Create Section
In all cases the Section is normal to the node's X direction. The section dimensions correspond to the node's Y and Z directions as shown below. For details, see section Orientation of FE Part Nodes.
For the option: | Do the following: |
|---|---|
Cross Section | Select one of the following: ■Solid Rectangle ■Base - The width of the rectangle (dimension in node's z direction). ■Height - The height of the rectangle (dimension in node's y direction).   |
■Hollow Rectangle ■Base - The outer width of the rectangular shell (dimension in node's z direction). ■Height - The height of the outer rectangular shell (dimension in node's y direction). ■Thickness - Uniform width of the wall of the rectangular shell.  | |
■Solid Circle ■Radius - Radius of the circular cross-section.  | |
■Hollow Circle ■Radius - Outer radius of the circular shell. ■Thickness - Width of the wall of the circular shell.  | |
■I-Beam ■Base - Enter the width of the I-beam (dimension in node's z direction). ■Height - Enter the height of I-beam (dimension in node's y direction). ■Flange - Enter the width of the flange of the I-beam. ■Web - Enter the width of the web of the beam.   | |
■Properties ■Area - Specify the uniform area of the beam cross section. The centroidal axis must be orthogonal to this cross section. ■Iyz - Enter the product of inertia with respect to the y and z axes. ■Iyy, Izz - Enter the area moments of inertia about the neutral axes of the beam-cross sectional areas (y-y and z-z).

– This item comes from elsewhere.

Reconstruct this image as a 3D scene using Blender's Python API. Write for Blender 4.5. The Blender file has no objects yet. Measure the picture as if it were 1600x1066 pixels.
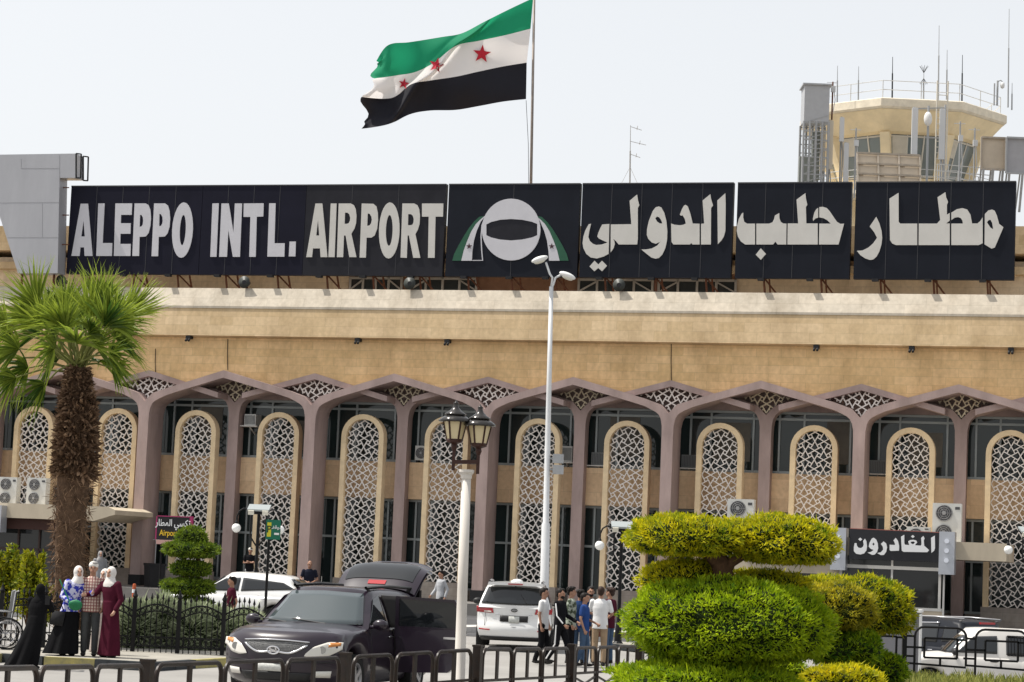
import bpy, bmesh, math, random
from mathutils import Vector, Matrix
from mathutils.geometry import tessellate_polygon
R = math.radians
rng = random.Random(7)
C = bpy.context.scene.collection
scene = bpy.context.scene

# ------------------------------------------------------------------ camera
FPX, PITCH, ROLL, CZ = 3653.7, .0948, .0427, 2.35
cp, sp, cr, sr = math.cos(PITCH), math.sin(PITCH), math.cos(ROLL), math.sin(ROLL)
FV = Vector((0, cp, sp)); U0 = Vector((0, -sp, cp)); R0 = Vector((1, 0, 0))
RV = R0 * cr + U0 * sr; UV = U0 * cr - R0 * sr
CAMP = Vector((0, 0, CZ))
cd = bpy.data.cameras.new('camera'); cam = bpy.data.objects.new('camera', cd); C.objects.link(cam)
cd.sensor_width = 36; cd.lens = 36 * FPX / 1600; cd.clip_end = 5000
cam.matrix_world = Matrix(((RV.x, UV.x, -FV.x, 0), (RV.y, UV.y, -FV.y, 0), (RV.z, UV.z, -FV.z, CZ), (0, 0, 0, 1)))
scene.camera = cam
scene.render.resolution_x, scene.render.resolution_y = 1024, 682

# ------------------------------------------------------------------ sky, sun, exposure
SUN_EL, SUN_AZ = R(61), R(173.5)          # azimuth of the sun measured from +X
sd = Vector((math.cos(SUN_EL) * math.cos(SUN_AZ), math.cos(SUN_EL) * math.sin(SUN_AZ), math.sin(SUN_EL)))
w = bpy.data.worlds.new('World'); scene.world = w; w.use_nodes = True
nt = w.node_tree; bg = nt.nodes['Background']
sky = nt.nodes.new('ShaderNodeTexSky'); sky.sky_type = 'NISHITA'; sky.sun_disc = False
sky.sun_elevation = SUN_EL; sky.sun_rotation = math.atan2(sd.x, sd.y)
sky.air_density = 1.0; sky.dust_density = 4.0; sky.ozone_density = 1.0; sky.altitude = 400
hs = nt.nodes.new('ShaderNodeHueSaturation'); hs.inputs['Saturation'].default_value = .32; hs.inputs['Value'].default_value = 1.40
gm_ = nt.nodes.new('ShaderNodeGamma'); gm_.inputs[1].default_value = .4      # spring haze evens the sky out
nt.links.new(sky.outputs[0], gm_.inputs[0]); nt.links.new(gm_.outputs[0], hs.inputs['Color']); nt.links.new(hs.outputs[0], bg.inputs['Color'])
bg.inputs['Strength'].default_value = .15
sl = bpy.data.lights.new('sun', 'SUN'); sl.energy = 2.3; sl.angle = R(.5); sl.color = (1, .95, .87)
so = bpy.data.objects.new('sun', sl); C.objects.link(so); so.rotation_euler = sd.to_track_quat('Z', 'Y').to_euler()
scene.view_settings.view_transform = 'Standard'; scene.view_settings.look = 'None'
scene.view_settings.gamma = 1; scene.view_settings.exposure = 1.3; scene.view_settings.use_curve_mapping = False

# ------------------------------------------------------------------ pixel helpers (1600x1066 photograph)
def ray(x, y): return FV + RV * ((x - 800) / FPX) - UV * ((y - 533) / FPX)
def at(x, y, Y):
    d = ray(x, y); return CAMP + d * (Y / d.y)
def pj(P):
    P = P - CAMP; z = P.dot(FV); return 800 + FPX * P.dot(RV) / z, 533 - FPX * P.dot(UV) / z
TH = .2873
BO = Vector((-.556, 92, 0)); BU = Vector((math.cos(TH), -math.sin(TH), 0)); BN = Vector((-math.sin(TH), -math.cos(TH), 0))
def fac(x, y, n0=0):
    d = ray(x, y); t = (BO + BN * n0 - CAMP).dot(BN) / d.dot(BN); P = CAMP + d * t
    return (P - BO).dot(BU), P.z
def fw(a, z, n0=0): return BO + BU * a + BN * n0 + Vector((0, 0, z))
def gz(Y): return max(0, .0045 * (min(Y, 95) - 10))
def gxy(x, y): return gz(y) - .072 * min(max(x - 3, 0), 9) * min(max((y - 36) / 12, 0), 1) * min(max((66 - y) / 6, 0), 1)
def onground(x, Y, z=None):
    """world point at photo column x and distance Y, standing on the road"""
    z = gz(Y) if z is None else z
    y = 880 + (x - 800) * .0427 + (CZ - z) * 3650 / Y
    for _ in range(6):
        P = at(x, y, Y); y += (P.z - z) * FPX / Y
    return P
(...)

These are sometimes referred to as the second moments of area about a given axis. They are expressed as unit length to the fourth power. ■Jxx - Enter the polar moment of inertia. It is the torsional constant which is used to assemble the torsional equation of motion describing the ability to resist torque. | |
■Ellipse ■Major axis (a): The longest diameter of an ellipse (dimension in node's z direction). ■Minor axis (b): The shortest diameter of an ellipse (dimension in node's y direction).   | |
■Generic ■Section's "Z" corresponds to Node's "Z". ■Section's "Y" corresponds to Node's "Y".   ■Fill Table: Click to fill the table with the created points. ■Erase: Click to clear the created points. ■Closed: Enforces that the section polyline close upon itself. This is the only option which the FE Part supports. |
Notes: | ■For FE Part results to be accurate, you need the centroid of the cross-section to lie on the FE Part centerline. Adams View does this automatically when using the standard section types for which it supports native-Adams geometry creation (solid elliptical/circular/rectangular and I-Bar). ■For a user-drawn cross-section, you must draw it such that its centroid ends up at X,Y=0,0 in the drawing box. ■For user-imported geometry, you must locate/orient it such that… ■one end is located co-incident with the node at S=0 (via ref mar) ■the centroid of the cross-section lies along the FE Part centerline ■the geometry is not longer than the FE Part centerline |